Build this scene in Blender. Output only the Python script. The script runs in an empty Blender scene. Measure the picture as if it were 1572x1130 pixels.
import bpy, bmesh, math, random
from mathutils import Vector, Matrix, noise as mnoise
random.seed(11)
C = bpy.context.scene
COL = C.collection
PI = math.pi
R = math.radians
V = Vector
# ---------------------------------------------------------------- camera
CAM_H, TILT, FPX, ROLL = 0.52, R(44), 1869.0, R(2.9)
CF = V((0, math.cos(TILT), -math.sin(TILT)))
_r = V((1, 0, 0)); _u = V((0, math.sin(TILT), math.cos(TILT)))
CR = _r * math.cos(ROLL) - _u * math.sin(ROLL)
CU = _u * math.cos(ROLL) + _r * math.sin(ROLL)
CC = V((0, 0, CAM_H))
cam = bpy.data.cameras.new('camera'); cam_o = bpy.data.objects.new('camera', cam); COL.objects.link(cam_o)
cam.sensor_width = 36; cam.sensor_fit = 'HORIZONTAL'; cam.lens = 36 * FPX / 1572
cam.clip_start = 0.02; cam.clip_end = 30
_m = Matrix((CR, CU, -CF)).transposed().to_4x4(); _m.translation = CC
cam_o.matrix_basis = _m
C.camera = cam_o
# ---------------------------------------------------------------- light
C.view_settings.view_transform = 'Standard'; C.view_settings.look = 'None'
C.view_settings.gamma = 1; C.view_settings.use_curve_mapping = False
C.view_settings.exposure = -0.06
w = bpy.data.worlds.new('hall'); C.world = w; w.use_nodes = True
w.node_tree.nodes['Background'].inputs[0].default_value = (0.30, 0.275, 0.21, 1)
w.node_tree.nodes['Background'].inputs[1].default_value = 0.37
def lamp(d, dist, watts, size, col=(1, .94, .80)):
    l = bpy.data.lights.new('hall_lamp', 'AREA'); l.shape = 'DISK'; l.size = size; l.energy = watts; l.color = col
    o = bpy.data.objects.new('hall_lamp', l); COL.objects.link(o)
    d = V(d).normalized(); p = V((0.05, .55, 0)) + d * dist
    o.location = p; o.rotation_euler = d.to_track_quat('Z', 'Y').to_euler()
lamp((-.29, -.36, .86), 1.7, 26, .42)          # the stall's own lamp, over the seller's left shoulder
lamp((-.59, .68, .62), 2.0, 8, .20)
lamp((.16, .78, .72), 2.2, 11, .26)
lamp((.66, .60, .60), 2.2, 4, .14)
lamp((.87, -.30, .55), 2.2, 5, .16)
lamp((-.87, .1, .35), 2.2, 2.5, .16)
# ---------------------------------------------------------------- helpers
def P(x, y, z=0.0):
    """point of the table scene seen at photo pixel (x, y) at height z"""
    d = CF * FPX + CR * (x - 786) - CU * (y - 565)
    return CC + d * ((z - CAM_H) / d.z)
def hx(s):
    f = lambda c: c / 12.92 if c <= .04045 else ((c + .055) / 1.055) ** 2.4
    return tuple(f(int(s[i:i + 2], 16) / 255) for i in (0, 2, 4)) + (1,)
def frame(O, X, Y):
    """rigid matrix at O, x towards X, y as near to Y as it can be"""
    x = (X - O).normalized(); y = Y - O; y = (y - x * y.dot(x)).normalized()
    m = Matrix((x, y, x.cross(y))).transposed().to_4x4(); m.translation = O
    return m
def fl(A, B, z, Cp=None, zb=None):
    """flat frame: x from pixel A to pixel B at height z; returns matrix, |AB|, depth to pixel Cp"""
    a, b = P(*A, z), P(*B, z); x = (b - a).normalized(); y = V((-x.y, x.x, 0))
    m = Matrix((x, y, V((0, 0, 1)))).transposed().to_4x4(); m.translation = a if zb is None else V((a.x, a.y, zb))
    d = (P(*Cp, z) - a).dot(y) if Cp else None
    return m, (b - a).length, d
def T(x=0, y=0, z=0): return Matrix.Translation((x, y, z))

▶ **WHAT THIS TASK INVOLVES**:
Write each line above out exactly.

▶ **TASK OUTPUT**:
Build this scene in Blender. Output only the Python script. The script runs in an empty Blender scene. Measure the picture as if it were 1572x1130 pixels.
import bpy, bmesh, math, random
from mathutils import Vector, Matrix, noise as mnoise
random.seed(11)
C = bpy.context.scene
COL = C.collection
PI = math.pi
R = math.radians
V = Vector
# ---------------------------------------------------------------- camera
CAM_H, TILT, FPX, ROLL = 0.52, R(44), 1869.0, R(2.9)
CF = V((0, math.cos(TILT), -math.sin(TILT)))
_r = V((1, 0, 0)); _u = V((0, math.sin(TILT), math.cos(TILT)))
CR = _r * math.cos(ROLL) - _u * math.sin(ROLL)
CU = _u * math.cos(ROLL) + _r * math.sin(ROLL)
CC = V((0, 0, CAM_H))
cam = bpy.data.cameras.new('camera'); cam_o = bpy.data.objects.new('camera', cam); COL.objects.link(cam_o)
cam.sensor_width = 36; cam.sensor_fit = 'HORIZONTAL'; cam.lens = 36 * FPX / 1572
cam.clip_start = 0.02; cam.clip_end = 30
_m = Matrix((CR, CU, -CF)).transposed().to_4x4(); _m.translation = CC
cam_o.matrix_basis = _m
C.camera = cam_o
# ---------------------------------------------------------------- light
C.view_settings.view_transform = 'Standard'; C.view_settings.look = 'None'
C.view_settings.gamma = 1; C.view_settings.use_curve_mapping = False
C.view_settings.exposure = -0.06
w = bpy.data.worlds.new('hall'); C.world = w; w.use_nodes = True
w.node_tree.nodes['Background'].inputs[0].default_value = (0.30, 0.275, 0.21, 1)
w.node_tree.nodes['Background'].inputs[1].default_value = 0.37
def lamp(d, dist, watts, size, col=(1, .94, .80)):
    l = bpy.data.lights.new('hall_lamp', 'AREA'); l.shape = 'DISK'; l.size = size; l.energy = watts; l.color = col
    o = bpy.data.objects.new('hall_lamp', l); COL.objects.link(o)
    d = V(d).normalized(); p = V((0.05, .55, 0)) + d * dist
    o.location = p; o.rotation_euler = d.to_track_quat('Z', 'Y').to_euler()
lamp((-.29, -.36, .86), 1.7, 26, .42)          # the stall's own lamp, over the seller's left shoulder
lamp((-.59, .68, .62), 2.0, 8, .20)
lamp((.16, .78, .72), 2.2, 11, .26)
lamp((.66, .60, .60), 2.2, 4, .14)
lamp((.87, -.30, .55), 2.2, 5, .16)
lamp((-.87, .1, .35), 2.2, 2.5, .16)
# ---------------------------------------------------------------- helpers
def P(x, y, z=0.0):
    """point of the table scene seen at photo pixel (x, y) at height z"""
    d = CF * FPX + CR * (x - 786) - CU * (y - 565)
    return CC + d * ((z - CAM_H) / d.z)
def hx(s):
    f = lambda c: c / 12.92 if c <= .04045 else ((c + .055) / 1.055) ** 2.4
    return tuple(f(int(s[i:i + 2], 16) / 255) for i in (0, 2, 4)) + (1,)
def frame(O, X, Y):
    """rigid matrix at O, x towards X, y as near to Y as it can be"""
    x = (X - O).normalized(); y = Y - O; y = (y - x * y.dot(x)).normalized()
    m = Matrix((x, y, x.cross(y))).transposed().to_4x4(); m.translation = O
    return m
def fl(A, B, z, Cp=None, zb=None):
    """flat frame: x from pixel A to pixel B at height z; returns matrix, |AB|, depth to pixel Cp"""
    a, b = P(*A, z), P(*B, z); x = (b - a).normalized(); y = V((-x.y, x.x, 0))
    m = Matrix((x, y, V((0, 0, 1)))).transposed().to_4x4(); m.translation = a if zb is None else V((a.x, a.y, zb))
    d = (P(*Cp, z) - a).dot(y) if Cp else None
    return m, (b - a).length, d
def T(x=0, y=0, z=0): return Matrix.Translation((x, y, z))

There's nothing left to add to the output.